Japan Geoscience Union Meeting 2019

Presentation information

[J] Poster

S (Solid Earth Sciences ) » S-VC Volcanology

[S-VC38] Active Volcanism

Mon. May 27, 2019 5:15 PM - 6:30 PM Poster Hall (International Exhibition Hall8, Makuhari Messe)

convener:Yuta Maeda(Nagoya University), Takahiro Miwa(National research institute for earth science and disaster prevention), Takeshi Nishimura(Department of Geophysics, Graduate School of Science, Tohoku University)

[SVC38-P43] Occurrence and distribution of pyroclastic fall deposits of Kuchinoerabujima volcano 2018-2019 eruption

*Masashi NAGAI1, Shojiro Nakagawa2, Yu Iriyama1, Takahiro Miwa1, Toshikazu Tanada1, Hideki Ueda1, Setsuya Nakada1 (1.Volcano Research Department, National Research Institute for Earth Science and Disaster Resilience, 2.Yakushima Chigaku Club)

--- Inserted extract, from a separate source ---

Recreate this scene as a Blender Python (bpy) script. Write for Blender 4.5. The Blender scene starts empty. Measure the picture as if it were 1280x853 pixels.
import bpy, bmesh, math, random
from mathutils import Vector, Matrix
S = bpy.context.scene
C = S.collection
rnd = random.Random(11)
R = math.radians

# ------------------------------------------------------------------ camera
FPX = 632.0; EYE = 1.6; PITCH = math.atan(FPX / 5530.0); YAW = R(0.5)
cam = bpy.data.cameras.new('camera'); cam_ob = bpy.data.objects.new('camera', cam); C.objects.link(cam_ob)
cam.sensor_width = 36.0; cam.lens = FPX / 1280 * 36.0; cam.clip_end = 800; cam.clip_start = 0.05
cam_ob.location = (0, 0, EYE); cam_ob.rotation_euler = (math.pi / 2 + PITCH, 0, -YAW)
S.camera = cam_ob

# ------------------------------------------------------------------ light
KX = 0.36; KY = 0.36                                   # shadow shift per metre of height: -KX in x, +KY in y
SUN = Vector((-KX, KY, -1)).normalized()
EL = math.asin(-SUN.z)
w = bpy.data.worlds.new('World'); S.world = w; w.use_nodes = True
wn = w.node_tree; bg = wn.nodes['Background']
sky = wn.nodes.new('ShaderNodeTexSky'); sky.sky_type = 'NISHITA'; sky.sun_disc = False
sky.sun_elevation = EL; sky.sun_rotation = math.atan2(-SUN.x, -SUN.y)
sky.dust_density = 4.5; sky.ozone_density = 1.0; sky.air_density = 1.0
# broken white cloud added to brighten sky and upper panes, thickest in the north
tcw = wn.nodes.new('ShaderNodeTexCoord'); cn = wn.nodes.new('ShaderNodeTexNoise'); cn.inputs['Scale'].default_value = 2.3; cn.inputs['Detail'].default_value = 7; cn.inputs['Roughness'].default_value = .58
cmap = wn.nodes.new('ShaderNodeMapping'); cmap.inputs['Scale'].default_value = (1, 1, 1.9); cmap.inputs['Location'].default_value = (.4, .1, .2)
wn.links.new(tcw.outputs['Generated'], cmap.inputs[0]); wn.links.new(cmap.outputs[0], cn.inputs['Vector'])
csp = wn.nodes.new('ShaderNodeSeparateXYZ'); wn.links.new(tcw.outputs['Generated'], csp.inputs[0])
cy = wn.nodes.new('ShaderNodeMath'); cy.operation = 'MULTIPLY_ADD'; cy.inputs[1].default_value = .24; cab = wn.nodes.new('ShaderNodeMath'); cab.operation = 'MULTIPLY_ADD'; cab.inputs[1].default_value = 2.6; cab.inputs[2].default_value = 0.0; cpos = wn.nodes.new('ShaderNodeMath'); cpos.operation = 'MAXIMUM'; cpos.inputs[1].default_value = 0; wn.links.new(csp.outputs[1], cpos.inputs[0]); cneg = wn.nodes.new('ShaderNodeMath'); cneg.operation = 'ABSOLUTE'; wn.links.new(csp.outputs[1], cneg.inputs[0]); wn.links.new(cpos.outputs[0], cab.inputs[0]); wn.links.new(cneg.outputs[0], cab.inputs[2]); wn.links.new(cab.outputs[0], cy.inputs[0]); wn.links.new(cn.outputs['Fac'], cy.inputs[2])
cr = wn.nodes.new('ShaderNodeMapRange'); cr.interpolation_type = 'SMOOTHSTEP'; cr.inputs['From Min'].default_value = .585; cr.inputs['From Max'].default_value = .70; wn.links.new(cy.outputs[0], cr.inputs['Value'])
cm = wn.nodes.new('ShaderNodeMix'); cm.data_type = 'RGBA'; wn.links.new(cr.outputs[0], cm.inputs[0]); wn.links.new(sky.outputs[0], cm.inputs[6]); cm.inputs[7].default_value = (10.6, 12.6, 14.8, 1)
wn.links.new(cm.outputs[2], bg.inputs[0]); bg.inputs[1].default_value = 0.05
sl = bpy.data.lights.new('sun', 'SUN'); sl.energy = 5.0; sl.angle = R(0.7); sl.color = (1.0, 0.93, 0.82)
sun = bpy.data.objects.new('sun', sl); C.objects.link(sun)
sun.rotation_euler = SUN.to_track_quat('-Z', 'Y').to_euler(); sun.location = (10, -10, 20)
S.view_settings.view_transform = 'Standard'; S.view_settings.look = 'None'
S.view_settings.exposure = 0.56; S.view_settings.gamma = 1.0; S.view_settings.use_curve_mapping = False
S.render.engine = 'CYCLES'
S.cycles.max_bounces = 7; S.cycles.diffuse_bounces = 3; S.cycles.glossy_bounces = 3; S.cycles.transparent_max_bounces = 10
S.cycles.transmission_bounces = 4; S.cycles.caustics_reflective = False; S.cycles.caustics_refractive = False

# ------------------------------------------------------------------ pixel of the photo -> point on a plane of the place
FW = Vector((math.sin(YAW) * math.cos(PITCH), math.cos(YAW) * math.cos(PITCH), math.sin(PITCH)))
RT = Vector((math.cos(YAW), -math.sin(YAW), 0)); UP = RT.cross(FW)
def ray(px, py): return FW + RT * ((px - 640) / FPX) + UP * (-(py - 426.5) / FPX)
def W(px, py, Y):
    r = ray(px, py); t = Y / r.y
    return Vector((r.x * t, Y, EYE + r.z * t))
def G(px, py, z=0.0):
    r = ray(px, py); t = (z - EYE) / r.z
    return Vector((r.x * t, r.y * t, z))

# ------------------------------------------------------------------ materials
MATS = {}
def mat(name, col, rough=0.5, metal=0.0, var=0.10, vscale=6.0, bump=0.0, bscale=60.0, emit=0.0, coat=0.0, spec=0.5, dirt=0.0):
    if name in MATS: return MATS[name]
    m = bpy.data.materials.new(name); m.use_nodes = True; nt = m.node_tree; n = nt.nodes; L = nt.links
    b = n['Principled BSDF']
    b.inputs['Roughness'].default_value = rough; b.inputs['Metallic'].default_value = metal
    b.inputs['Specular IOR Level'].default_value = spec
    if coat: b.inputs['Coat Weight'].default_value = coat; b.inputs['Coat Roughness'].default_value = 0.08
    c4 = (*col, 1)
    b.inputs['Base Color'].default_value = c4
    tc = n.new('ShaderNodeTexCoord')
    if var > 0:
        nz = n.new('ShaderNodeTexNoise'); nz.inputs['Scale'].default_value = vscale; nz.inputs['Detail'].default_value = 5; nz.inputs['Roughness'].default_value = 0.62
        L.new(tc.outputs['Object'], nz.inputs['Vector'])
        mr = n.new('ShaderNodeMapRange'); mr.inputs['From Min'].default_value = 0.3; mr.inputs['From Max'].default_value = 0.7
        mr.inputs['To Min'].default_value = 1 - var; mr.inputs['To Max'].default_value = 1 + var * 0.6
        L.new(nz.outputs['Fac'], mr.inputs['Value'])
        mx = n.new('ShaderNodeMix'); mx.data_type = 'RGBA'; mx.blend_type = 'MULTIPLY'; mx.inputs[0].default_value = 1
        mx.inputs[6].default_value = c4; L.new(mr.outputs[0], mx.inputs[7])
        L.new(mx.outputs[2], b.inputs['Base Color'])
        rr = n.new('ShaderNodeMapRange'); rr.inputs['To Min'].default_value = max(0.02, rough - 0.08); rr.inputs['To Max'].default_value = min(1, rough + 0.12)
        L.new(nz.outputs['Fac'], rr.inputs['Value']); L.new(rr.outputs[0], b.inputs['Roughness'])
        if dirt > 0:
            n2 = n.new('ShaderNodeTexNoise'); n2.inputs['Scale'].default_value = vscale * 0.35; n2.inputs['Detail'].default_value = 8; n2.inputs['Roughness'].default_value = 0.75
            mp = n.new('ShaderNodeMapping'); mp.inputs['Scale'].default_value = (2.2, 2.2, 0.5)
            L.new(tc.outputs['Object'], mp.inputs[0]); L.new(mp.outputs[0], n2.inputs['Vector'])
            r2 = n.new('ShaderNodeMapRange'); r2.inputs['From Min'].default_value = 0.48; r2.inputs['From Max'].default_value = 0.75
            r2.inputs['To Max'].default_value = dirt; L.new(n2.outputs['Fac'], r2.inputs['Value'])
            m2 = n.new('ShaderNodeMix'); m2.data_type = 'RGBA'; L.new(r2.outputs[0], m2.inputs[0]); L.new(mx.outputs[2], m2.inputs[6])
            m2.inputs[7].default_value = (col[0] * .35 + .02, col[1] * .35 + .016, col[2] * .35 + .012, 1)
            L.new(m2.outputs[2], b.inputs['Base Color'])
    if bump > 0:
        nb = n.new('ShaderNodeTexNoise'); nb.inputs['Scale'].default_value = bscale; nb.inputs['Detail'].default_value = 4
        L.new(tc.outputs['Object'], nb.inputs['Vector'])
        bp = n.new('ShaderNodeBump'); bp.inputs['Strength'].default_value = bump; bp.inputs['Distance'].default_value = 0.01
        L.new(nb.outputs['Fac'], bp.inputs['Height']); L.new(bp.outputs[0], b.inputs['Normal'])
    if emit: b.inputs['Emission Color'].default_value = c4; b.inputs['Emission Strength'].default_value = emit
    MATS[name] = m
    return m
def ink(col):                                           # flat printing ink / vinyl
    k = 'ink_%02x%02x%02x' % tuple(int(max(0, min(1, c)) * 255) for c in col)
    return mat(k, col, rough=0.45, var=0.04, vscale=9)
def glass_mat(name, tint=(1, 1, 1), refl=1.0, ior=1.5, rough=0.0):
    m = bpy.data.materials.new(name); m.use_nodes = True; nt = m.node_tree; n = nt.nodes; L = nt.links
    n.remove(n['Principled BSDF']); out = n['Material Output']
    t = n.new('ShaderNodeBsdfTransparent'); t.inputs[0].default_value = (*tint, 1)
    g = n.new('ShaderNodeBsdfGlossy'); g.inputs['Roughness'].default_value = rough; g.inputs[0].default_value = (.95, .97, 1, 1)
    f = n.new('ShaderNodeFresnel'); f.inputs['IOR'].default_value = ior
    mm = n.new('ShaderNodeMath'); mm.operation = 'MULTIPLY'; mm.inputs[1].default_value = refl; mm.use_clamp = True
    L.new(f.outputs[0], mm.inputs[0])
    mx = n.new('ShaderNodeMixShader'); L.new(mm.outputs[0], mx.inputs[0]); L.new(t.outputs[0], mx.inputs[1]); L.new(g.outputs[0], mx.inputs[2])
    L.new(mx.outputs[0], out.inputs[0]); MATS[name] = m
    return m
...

Keywords:tephra, phreatic eruption, Phreatomagmatic eruption, eruption column, Ryukyu arc

At Kuchierabujima volcano, eruption began intermittently from October 21, 2018. Relatively large eruptions such as Yakushima and Tanegashima Islands adjacent to the east side of Kuchinoerabujima Island are observed on December 18 and 28, 2018, January 17 and 29, 2019. The ash fall distribution survey was conducted on three eruptions excluding the December 28 eruption where the ash fall axis was in the southeast direction and ash fall on the land was small. In Kuchinoerabujima Island, we conducted an investigation in early February, 2019. We also used information provided by Japan Meteorological Agency Kuchinoerabujima Volcano Disaster Prevention Liaison Office and interviews with local residents.

The Ash fall deposits on Yakushima and Tanegashima Islands are all light gray to reddish light gray colored sandy to silty volcanic ash layers, the component are mainly composed of lithic fragments and hydrothermal altered fragments and small amount of fresh vitreous rock fragments. At the eruption of January 17, 2019 where the largest one during a series of eruptions, on the ash fall axis extending to the east, 400 g/m2 of ash deposited in the northwestern part of Yakushima Island, 100 g/m2 in the northeast part, and 20 g/m2 in the southern tip part of Tanegashima Island. Part of the deposit had the characteristics that ash particles fell as mud rain. In the northern part of Yakushima Island, fine lapilli was also included, and the maximum particle diameter tended to be larger on the north side than the ash fall axis. The deviation between the axis of ash fall axis and the axis of maximum particle diameter distribution can be explained by the difference in wind direction and wind speed at altitude. In Kuchinoerabujima Island, there was an ash fall axis from the summit crater to the southeast direction as total air fall deposit of the series of eruptions, and a deposit amount of about 12 kg/m2 was confirmed at a distance of about 1.5 km. The layer corresponding to the eruption on January 17 is coarse deposit contains lapilli with long diameter of about 5 cm or more.

The amounts of air fall deposits were obtained by the method of Fierstein and Nathenson (1992) using average deposition density of 1000 kg/m3. Based on the distribution data of distant deposits such as Yakushima Island, they are estimated to be ca.29,000 tons on the December 18, 2018 eruption, ca.62,000 tons for the January 17, 2019 eruption, and ca.14,000 tons for the January 29, 2019 eruption. These are smaller than the amount of air fall deposit of May 29, 2015 eruption estimated in the same method, ca.120,000 tons. When adding the depositional mass data of Kuchinoerabujima which is the proximal area to these distal data, the total of air fall deposits from December 2018 to January 2019 is estimated to be about 130,000 tons.